4) The adjustable span snowboard stability and dampening system of claim 1 where the cross configuration of the stabilizer bars have angles of intersection determined by the adjustable pivot plate span.

5) The adjustable span snowboard stability and dampening system of claim 1 where the retention housings are generally rectangular in shape having a retention housing socket for receiving a stabilizer bar, and having an arched tier for rotatably positioning about the pivot plates having pivot plate semi-circular tiers for receiving the retainer housing arched tiers and fixedly attaching thereto.

6) The retention housing of claim 5 further comprises arched mounting screw slots in the arched tier enabling radial positioning and fixed securing of the retention housing about the pivot plate semi-circular tier.

7) The retention housings of claim 5 further comprise right hand and left hand housings for symmetric positioning about a pivot plate and are made from aluminum or other lightweight material having sufficient material strength.

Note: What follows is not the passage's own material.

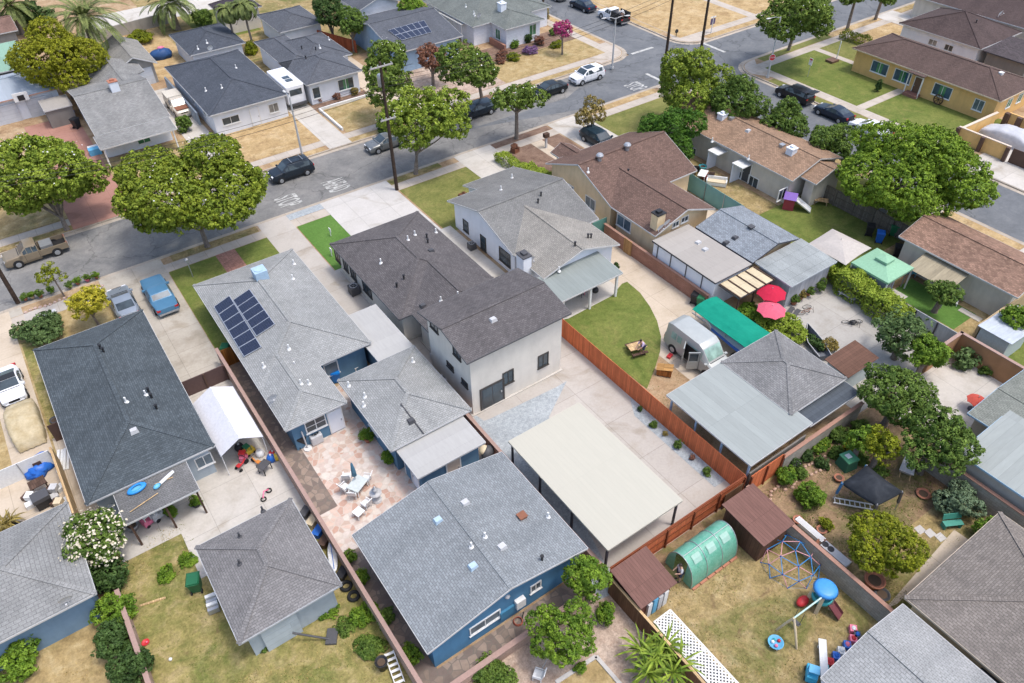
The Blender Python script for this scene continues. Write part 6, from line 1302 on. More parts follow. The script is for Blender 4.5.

8) The adjustable span snowboard stability and dampening system of claim 1 where the pivot plates are generally circular-planar in shape having threaded mounting holes through the semi-circular tier for receiving fastening screws inserted through the arched mounting screw slots in the retainer housings and for fixedly tightening thereto.

9) The pivot plate of claim 8 further comprises threaded snowboard binding mounting screw holes for receiving binding mounting screws and fixedly securing snowboard bindings thereto.

10) The pivot plate of claim 8 further comprises oversized snowboard mounting through holes for receiving snowboard mounting screws fixedly fastened to the snowboard.

11) The oversized snowboard mounting through holes of claim 10 enable the pivot plate to slidably move along the snowboard mounting screws according to forces applied to the snowboard, compression rings and snowboard bindings.

12) The adjustable span snowboard stability and dampening system of claim 1 where the compression rings comprise an elastic material having hardness about 70 durometers to 140 durometers for dampening forces between snowboard and snowboard bindings.

13) The compression rings of claim 12 are about ⅛ inch to ¾ inches in thickness and about 3 inches to 5 inches in diameter having an open center.

14) The compression rings of claim 12 are cylindrical in shape and are about ⅛ inch to ¾ inches in thickness and about 3 inches to 5 inches in diameter having a closed center.

15) A method of using an adjustable span snowboard stability and dampening system having a pair of stabilizing bars positioned in a cross configuration having ends for inserting to sockets of four retention housings mounted about two pivot plates secured to a snowboard for coplanar holding of a pair of snowboard bindings dampened by compression rings inserted between the pivot plates and the snowboard comprising the steps of:

a. inserting a first end of a first stabilizer bar to a socket of a first right-hand retention housing and inserting a second stabilizer bar end of the first stabilizer bar to a socket of second right-hand retention housing; and,

b. inserting a first end of a second stabilizer bar to a socket of a first left-hand retention housing and inserting a second stabilizer bar end of the second stabilizer bar to a socket of second left-hand retention housing; and,

c. abutting an arched tier of the first right-hand retention housing with a first semi-circular tier in a first pivot plate to align arched mounting screw slots in the first right-hand retention housing with threaded mounting holes through a first semi-circular tier in the first pivot plate and inserting fastening screws there through for fixedly tightening at the desired position; and,

d. abutting an arched tier of the first left-hand retention housing with a second semi-circular tier in the first pivot plate to align arched mounting screw slots in the first left-hand retention housing with threaded mounting holes through a second semi-circular tier in the pivot plate and inserting fastening screws there through for fixedly tightening at the desired position; and,

e. abutting an arched tier of the second right-hand retention housing with a first semi-circular tier in a second pivot plate to align arched mounting screw slots in the retention housing with threaded mounting holes through a first semi-circular tier in the second pivot plate and inserting fastening screws there through for fixedly tightening at the desired position; and,

f. abutting an arched tier of the second left-hand retention housing with a second semi-circular tier in a second pivot plate to align arched mounting screw slots in the retention housing with threaded mounting holes through a second semi-circular tier in the second pivot plate and inserting fastening screws there through for fixedly tightening at the desired position; and,

g. separating the pivot plates to a desired separation for aligning pivot plate mounting holes with snowboard mounting holes while the stabilizing bars slide within the retention housing sockets and the retention housings pivot about the pivot plates as the stabilizing bars have a varying crossing angle; and

h. inserting compression rings between the pivot plate and the snowboard and fixedly securing the pivot plates to the snowboard using snowboard mounting screws; and

i. fixedly securing the retention housings to the pivot plates using the fastening screws; and

j. fixedly securing snowboard bindings to the pivot plates for snowboard operation.